◆ WHAT TO WORK ON
Pull each line containing "picture" out of the data and copy it.

◆ INFORMATION GIVEN
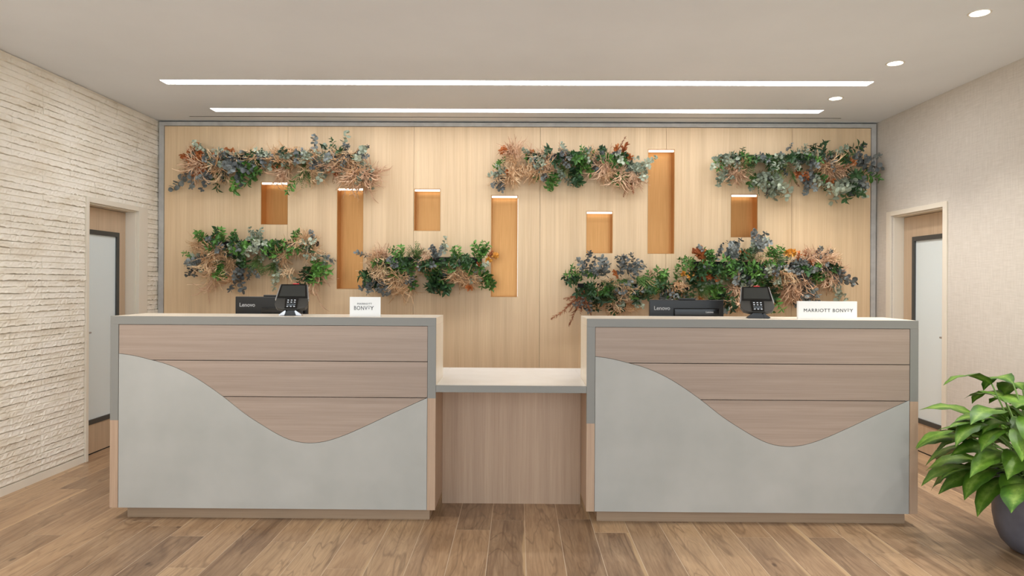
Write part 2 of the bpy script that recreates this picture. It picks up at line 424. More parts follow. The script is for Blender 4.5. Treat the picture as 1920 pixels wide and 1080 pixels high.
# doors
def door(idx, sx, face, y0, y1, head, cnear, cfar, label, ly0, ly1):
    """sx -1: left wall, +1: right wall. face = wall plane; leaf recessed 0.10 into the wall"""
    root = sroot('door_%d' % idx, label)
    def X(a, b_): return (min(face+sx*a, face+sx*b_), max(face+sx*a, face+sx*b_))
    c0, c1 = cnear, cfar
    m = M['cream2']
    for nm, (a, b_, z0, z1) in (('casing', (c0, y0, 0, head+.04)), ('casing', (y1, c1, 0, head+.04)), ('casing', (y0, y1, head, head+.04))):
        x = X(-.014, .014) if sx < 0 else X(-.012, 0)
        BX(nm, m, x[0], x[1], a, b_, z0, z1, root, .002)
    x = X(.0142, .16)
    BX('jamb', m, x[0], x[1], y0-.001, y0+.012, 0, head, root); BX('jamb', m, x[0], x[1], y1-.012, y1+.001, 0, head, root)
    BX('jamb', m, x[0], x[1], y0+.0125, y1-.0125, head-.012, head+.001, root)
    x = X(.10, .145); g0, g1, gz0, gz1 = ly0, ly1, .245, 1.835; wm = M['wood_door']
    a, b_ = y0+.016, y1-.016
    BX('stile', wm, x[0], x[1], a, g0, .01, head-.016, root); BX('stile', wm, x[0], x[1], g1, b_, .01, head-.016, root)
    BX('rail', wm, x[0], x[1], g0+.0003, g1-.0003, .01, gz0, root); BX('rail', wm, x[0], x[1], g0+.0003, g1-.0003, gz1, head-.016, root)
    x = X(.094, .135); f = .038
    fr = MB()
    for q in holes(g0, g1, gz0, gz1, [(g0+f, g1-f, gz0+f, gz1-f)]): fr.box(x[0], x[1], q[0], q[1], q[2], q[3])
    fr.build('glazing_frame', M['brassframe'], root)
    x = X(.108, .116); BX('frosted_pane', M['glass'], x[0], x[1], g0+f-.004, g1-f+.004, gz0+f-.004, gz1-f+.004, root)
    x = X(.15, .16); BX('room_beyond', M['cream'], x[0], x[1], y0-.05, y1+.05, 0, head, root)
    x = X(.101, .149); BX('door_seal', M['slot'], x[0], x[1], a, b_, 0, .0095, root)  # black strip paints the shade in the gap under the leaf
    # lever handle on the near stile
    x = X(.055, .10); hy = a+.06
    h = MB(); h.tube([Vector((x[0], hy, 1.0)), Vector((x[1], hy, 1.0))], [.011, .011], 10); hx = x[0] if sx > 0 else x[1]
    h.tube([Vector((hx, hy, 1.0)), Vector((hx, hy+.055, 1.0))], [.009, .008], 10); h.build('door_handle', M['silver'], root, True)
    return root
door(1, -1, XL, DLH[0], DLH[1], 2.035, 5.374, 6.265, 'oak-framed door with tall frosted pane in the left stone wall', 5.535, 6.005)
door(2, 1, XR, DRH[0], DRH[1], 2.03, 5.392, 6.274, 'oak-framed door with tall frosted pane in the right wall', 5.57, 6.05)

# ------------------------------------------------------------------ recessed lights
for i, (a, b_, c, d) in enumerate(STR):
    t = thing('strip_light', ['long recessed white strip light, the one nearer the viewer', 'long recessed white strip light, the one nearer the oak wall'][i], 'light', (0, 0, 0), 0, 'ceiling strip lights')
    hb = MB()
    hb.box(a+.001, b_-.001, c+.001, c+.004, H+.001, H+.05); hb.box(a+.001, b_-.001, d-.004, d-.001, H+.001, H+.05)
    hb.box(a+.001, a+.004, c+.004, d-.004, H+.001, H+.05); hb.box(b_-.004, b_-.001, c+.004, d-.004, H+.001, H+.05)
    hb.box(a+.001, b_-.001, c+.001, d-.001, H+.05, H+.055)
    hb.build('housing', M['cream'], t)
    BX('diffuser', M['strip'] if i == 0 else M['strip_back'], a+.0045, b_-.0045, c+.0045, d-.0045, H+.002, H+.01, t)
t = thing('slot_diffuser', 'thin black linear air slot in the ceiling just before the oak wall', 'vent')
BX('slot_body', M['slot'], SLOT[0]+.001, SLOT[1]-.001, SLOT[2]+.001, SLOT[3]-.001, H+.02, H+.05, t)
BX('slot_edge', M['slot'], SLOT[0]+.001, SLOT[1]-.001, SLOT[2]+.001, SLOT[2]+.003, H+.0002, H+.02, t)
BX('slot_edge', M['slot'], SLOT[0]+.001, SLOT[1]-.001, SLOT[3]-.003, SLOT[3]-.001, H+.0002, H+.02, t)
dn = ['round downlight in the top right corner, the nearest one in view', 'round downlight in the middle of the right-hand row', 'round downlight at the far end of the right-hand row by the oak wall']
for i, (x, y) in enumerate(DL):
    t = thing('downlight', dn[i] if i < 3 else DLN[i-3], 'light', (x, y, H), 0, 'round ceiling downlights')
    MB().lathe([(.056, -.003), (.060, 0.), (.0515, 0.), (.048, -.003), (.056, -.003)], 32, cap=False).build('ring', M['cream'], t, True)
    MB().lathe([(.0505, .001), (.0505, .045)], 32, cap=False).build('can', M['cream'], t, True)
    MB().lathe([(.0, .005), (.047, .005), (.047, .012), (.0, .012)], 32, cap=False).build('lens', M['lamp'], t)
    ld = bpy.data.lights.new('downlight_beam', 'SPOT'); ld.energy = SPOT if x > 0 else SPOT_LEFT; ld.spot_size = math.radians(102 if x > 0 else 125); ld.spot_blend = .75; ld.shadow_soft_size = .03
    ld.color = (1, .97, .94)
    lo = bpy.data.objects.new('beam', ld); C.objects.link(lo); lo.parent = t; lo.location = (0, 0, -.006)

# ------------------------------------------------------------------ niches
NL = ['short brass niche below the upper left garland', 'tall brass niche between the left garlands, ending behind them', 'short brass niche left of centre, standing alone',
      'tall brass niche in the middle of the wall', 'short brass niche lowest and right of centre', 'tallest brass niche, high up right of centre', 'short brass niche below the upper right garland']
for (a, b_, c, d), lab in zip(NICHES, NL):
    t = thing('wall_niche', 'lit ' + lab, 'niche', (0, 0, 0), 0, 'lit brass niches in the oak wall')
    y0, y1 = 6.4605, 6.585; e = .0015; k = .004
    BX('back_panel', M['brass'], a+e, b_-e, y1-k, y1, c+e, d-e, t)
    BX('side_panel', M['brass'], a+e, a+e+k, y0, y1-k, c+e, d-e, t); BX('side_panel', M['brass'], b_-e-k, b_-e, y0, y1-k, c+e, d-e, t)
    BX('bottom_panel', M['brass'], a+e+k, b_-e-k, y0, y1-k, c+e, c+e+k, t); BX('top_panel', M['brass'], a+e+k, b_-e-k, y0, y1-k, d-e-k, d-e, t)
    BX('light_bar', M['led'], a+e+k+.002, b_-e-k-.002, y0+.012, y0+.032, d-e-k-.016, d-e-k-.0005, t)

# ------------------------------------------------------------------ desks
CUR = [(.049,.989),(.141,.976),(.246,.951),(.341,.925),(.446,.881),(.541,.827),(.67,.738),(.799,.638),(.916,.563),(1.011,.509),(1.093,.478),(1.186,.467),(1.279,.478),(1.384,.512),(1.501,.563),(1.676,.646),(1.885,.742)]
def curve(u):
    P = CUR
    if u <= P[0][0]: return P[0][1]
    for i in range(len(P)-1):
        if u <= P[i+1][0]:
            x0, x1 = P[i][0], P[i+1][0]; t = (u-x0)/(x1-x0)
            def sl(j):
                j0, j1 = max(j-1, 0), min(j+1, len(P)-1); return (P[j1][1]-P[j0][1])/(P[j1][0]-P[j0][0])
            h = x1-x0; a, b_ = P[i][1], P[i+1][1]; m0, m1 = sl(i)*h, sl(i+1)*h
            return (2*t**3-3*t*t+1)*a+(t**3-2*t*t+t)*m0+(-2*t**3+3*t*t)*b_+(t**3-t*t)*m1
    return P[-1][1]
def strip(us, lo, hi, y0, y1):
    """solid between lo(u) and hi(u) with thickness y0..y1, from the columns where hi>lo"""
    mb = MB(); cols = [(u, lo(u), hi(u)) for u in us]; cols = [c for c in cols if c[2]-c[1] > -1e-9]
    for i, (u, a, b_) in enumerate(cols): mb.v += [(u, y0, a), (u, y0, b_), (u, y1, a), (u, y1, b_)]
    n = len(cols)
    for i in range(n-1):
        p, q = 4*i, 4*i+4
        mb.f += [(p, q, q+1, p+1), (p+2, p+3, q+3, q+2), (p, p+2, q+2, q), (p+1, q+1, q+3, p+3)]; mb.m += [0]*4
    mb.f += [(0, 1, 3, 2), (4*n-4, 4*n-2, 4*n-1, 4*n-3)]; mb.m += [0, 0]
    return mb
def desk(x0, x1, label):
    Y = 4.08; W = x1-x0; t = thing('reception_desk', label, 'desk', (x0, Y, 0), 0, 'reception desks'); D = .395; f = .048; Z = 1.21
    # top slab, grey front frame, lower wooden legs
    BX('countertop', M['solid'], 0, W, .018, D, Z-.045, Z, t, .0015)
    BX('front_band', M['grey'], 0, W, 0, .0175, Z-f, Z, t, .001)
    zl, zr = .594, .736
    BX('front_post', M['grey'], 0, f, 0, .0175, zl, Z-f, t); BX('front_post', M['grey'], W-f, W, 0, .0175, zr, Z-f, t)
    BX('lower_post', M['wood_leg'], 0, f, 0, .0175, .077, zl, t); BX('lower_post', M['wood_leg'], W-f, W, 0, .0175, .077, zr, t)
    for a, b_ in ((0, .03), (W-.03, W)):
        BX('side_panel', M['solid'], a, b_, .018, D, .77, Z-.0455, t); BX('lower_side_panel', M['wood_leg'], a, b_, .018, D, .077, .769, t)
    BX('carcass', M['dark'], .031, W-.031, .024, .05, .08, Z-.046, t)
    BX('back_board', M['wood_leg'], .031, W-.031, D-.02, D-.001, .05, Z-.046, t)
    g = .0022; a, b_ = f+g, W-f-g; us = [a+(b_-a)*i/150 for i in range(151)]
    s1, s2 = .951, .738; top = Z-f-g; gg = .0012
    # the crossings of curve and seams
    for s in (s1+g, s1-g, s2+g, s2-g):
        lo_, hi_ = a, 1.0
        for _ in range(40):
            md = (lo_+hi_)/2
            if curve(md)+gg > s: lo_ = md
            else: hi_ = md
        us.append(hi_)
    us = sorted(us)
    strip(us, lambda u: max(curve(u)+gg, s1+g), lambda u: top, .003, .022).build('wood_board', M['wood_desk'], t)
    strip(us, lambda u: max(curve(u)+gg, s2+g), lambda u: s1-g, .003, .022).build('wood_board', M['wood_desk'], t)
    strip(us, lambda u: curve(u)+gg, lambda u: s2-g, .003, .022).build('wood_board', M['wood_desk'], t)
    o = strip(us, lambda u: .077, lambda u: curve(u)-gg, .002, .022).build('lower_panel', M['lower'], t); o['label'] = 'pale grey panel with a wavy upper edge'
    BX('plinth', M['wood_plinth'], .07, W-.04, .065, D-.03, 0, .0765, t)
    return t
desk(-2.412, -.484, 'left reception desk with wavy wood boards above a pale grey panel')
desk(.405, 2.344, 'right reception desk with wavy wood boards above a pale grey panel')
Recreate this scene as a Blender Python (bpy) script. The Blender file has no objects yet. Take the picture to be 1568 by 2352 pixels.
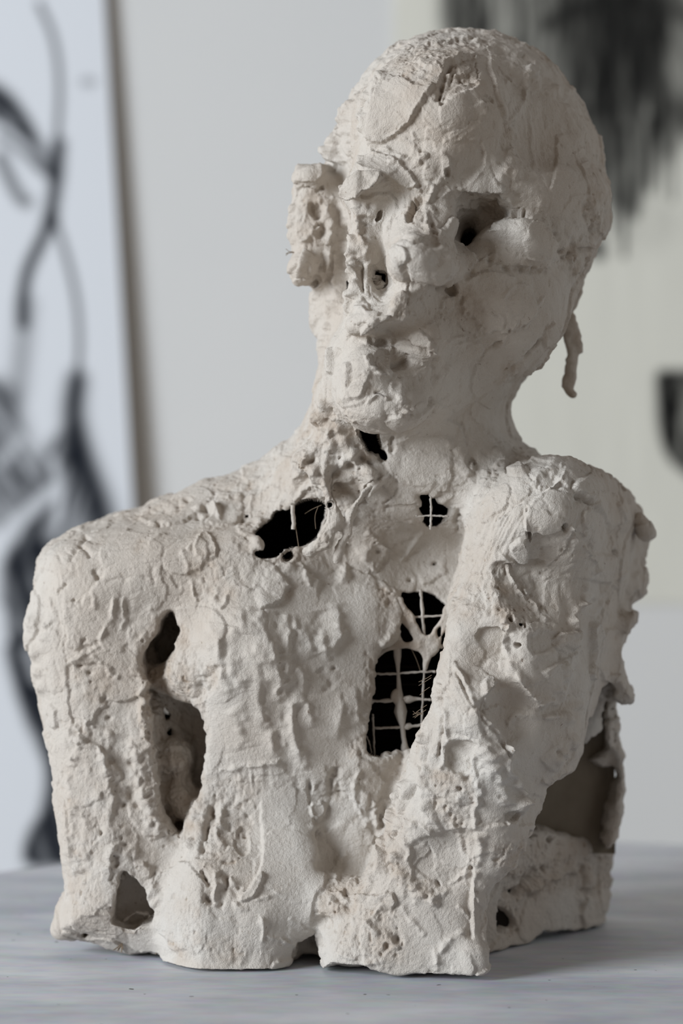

◆ WRITTEN SOLUTION
Write part 2 of the bpy script that recreates this picture. It picks up at line 424. More parts follow. The script is for Blender 4.5. Treat the picture as 1920 pixels wide and 1080 pixels high.
Recreate this scene as a Blender Python (bpy) script. The Blender file has no objects yet. Take the picture to be 1568 by 2352 pixels.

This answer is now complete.